Sojepse




Hace algunos días, desde el interior de un gato, que se creía niño porque nunca se había relacionado de manera íntima con otros gatos, reflexionaba en que los espejos son perversos porque muestran la realidad que no queremos ver. Borges dijo que eran abominables, lo mismo que la cópula, porque multiplicaban el número de los hombres. Yo no soy un misántropo como tal vez lo fue Jorge Luis, con cuyo único amigo verdadero, Bioy Casares, descubren este postulado en una versión Falaz de The Anglo-American Cyclopaedia. Quizás el hallazgo sea también falaz. Barajando, de algún modo, las ideas concluyo que en cualquier caso en los espejos se encierra la esencia de la falacia, que Borges sin darse cuenta plantea en su historia en «Tlön Uqbar Orbis Tertius»: La multiplicación de los hombres por la cópula es eventual; puede o no suceder (no diré que es azarosa, porque hoy la realidad es muy otra), en tanto que en los espejos se multiplican de manera cierta, pero elusiva, lo que sí sería «monstruoso» como sostiene el autor.

La perversión de los espejos estaría en la falacia que su reflejo encierra, ya que ahí se ve si se es gato o niño, sin importar si soy niño o gato. A partir de esta extraña duda, Loreto, dueña del gato que se cree niño, me envía un video donde diez y ocho individuos: Nueve verdaderos y nueve falaces niños o animales domésticos, comen separados por un espejo, sin nunca mirarse unos con otros, quizás porque todos ellos, los nueve niños y los nueve gatos, reniegan de su realidad.

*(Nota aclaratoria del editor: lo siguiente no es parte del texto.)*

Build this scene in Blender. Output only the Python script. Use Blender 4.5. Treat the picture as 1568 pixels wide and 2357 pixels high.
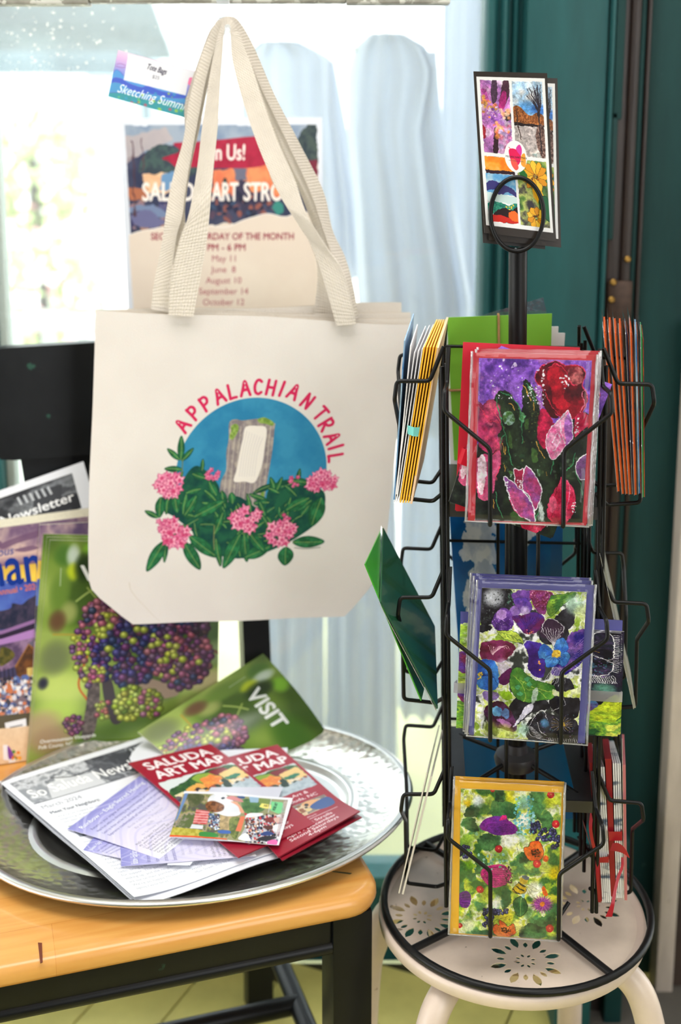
import bpy, bmesh, math, random
import numpy as np
from mathutils import Vector, Matrix
from math import sin, cos, tan, radians, pi, sqrt, atan2, hypot
for o in list(bpy.data.objects): bpy.data.objects.remove(o)
S = bpy.context.scene; COL = S.collection

# ------------------------------------------------------------------ camera, world, lights, exposure
F_PX, PITCH, ROW0, CX, EYE = 2750.0, radians(10.8), 870.0, 784.0, 1.25
cam = bpy.data.objects.new('camera', bpy.data.cameras.new('camera')); COL.objects.link(cam)
cam.location = (0, 0, EYE); cam.rotation_euler = (pi/2 - PITCH, 0, 0)
cam.data.sensor_fit = 'VERTICAL'; cam.data.sensor_height = 36; cam.data.lens = F_PX/2357*36
cam.data.shift_y = -(1178.5-ROW0)/2357; cam.data.clip_start = .05
cam.data.dof.use_dof = True; cam.data.dof.focus_distance = 1.19; cam.data.dof.aperture_fstop = 3.4
S.camera = cam

W = bpy.data.worlds.new('sky'); S.world = W; W.use_nodes = True
wn = W.node_tree.nodes; wl = W.node_tree.links
bgn = wn['Background']; bgn.inputs['Color'].default_value = (.92, .965, 1, 1); bgn.inputs['Strength'].default_value = 4.5

def light(name, kind, loc, aim, energy, col=(1, 1, 1), size=(1, 1), angle=0):
    d = bpy.data.lights.new(name, kind); d.energy = energy; d.color = col
    if kind == 'AREA': d.shape = 'RECTANGLE'; d.size, d.size_y = size
    if kind == 'SUN': d.angle = angle
    o = bpy.data.objects.new(name, d); COL.objects.link(o); o.location = loc
    o.rotation_euler = (Vector(aim)-Vector(loc)).to_track_quat('-Z', 'Y').to_euler(); return o
light('sun', 'SUN', (-3, 0, 6), (0, 4.0, 0), 6.0, (1, .97, .92), angle=.02)
light('shop_window_light', 'AREA', (-1.35, -.75, 2.15), (.0, 1.3, .7), 6, (.94, .97, 1), (1.9, 1.3))
light('rack_fill_light', 'AREA', (1.15, -.75, 1.55), (.2, 1.15, .72), 21, (.97, .985, 1), (1.1, 1.5))  # fill lamp added to brighten the front of the card rack
light('low_left_fill_light', 'AREA', (-1.64, .7, .55), (.3, 1.3, .25), 25, (.94, .97, 1), (1.6, 1.05))  # low fill lamp added to lift the floor under the chair
light('ceiling_light', 'AREA', (-.15, .75, 2.62), (-.1, 1.15, .5), 35, (1, .985, .97), (1.6, 1.0))
S.view_settings.view_transform = 'Standard'; S.view_settings.look = 'None'
S.view_settings.gamma = 1; S.view_settings.use_curve_mapping = False; S.view_settings.exposure = 0.0
cy = S.cycles; cy.use_denoising = True; cy.max_bounces = 10; cy.transparent_max_bounces = 40
cy.diffuse_bounces = 4; cy.glossy_bounces = 4; cy.transmission_bounces = 6; cy.caustics_reflective = False; cy.caustics_refractive = False

# ------------------------------------------------------------------ measuring helpers: a sight line met with a real plane
def ray(px, py):
    y = -(py-ROW0)/F_PX
    return Vector(((px-CX)/F_PX, cos(PITCH)+y*sin(PITCH), -sin(PITCH)+y*cos(PITCH)))
EYEP = Vector((0, 0, EYE))
def PY(px, py, Y): r = ray(px, py); return EYEP + r*(Y/r.y)
def PZ(px, py, z): r = ray(px, py); return EYEP + r*((z-EYE)/r.z)
def PP(px, py, plane):
    p, n = plane; r = ray(px, py); return EYEP + r*((p-EYEP).dot(n)/r.dot(n))
def V(*a): return Vector(a)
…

Ayer noche, veía un programa de televisión, en que un entrevistador bizarro conversaba con una cantante, su manejador y su profesor de canto. Sin quererlo, quizás haya sido un hallazgo, aunque no como el de Borges y Casares, descubrí que la televisión tiene algo de monstruoso similar a los espejos: Como la cópula y éstos, también multiplica el número de los hombres y siempre, al fin, termina por mostrar la realidad que no queremos ver, aunque su reflejo de vidrio la muestre siempre disimulada.
- ¿Y nos podrías cantar un trocito de alguna canción? - preguntó, no sé si con malicia o timidez verdadera, el animador bizarro. La cantante reflejó en su expresión, no sólo su satisfacción de poder mostrar su arte, sino también el sentimiento de su propia valía e importancia en la situación. Tomó el micrófono y comenzó, con una voz que habrá que reconocer que era hermosa, a cantar con un pésimo manejo de la afinación y de su don vocal, una canción conocida y querida. Se me pasaron por la imaginación una infinidad de visiones, desde la "Castafiore" de "Tintín el aventurero" hasta ciertas escenas de Proust, delineadas en las tertulias en casa de Madame Verdurin. La cantante no sólo entonó (desentonó sería más exacto) un trocito, sino toda la canción. El espectáculo consistió más en la magnífica actuación del animador mientras ella cantaba, o del profesor embelesado y del manejador exultante de alegría. Hacia el final de la canción, el animador, simulando estar prendido con la interpretación sublime, comenzó a dar alaridos siguiendo el tono desafinado de la melodía en tanto parecía seguir el disritmo con las manos. Cuando al fin concluyó la interpretación, aplaudió con un entusiasmo inconmensurable. El manejador sonreía feliz, el profesor miraba interrogante y la cantante paseaba la vista por los espectadores y la cámara con orgullo.
- ¡Excelente! ¡Excelente! - dijo el entrevistador, mostrando su ancha sonrisa atravesada en su quijada de fierro, mientras aplaudía - ¿y tienes otra?
- Por supuesto - y sin esperar a nadie, se lanzó otra vez a regalar su arte.

Miré a Paloma, mi mujer, que no dormitaba a mi lado y me dijo espontánea:
- ¡Que bruta la mujer desafinada! - le contesté:
- A veces, creo que soy igual. Que escribo tan mal que no soy capaz de darme cuenta cuando me leo, pero que no me faltan los aduladores que se asoman conmigo a mi espejo y halagan mi traje nuevo, mientras yo me paro ahí en pelotas, y hago caso omiso de la realidad que veo.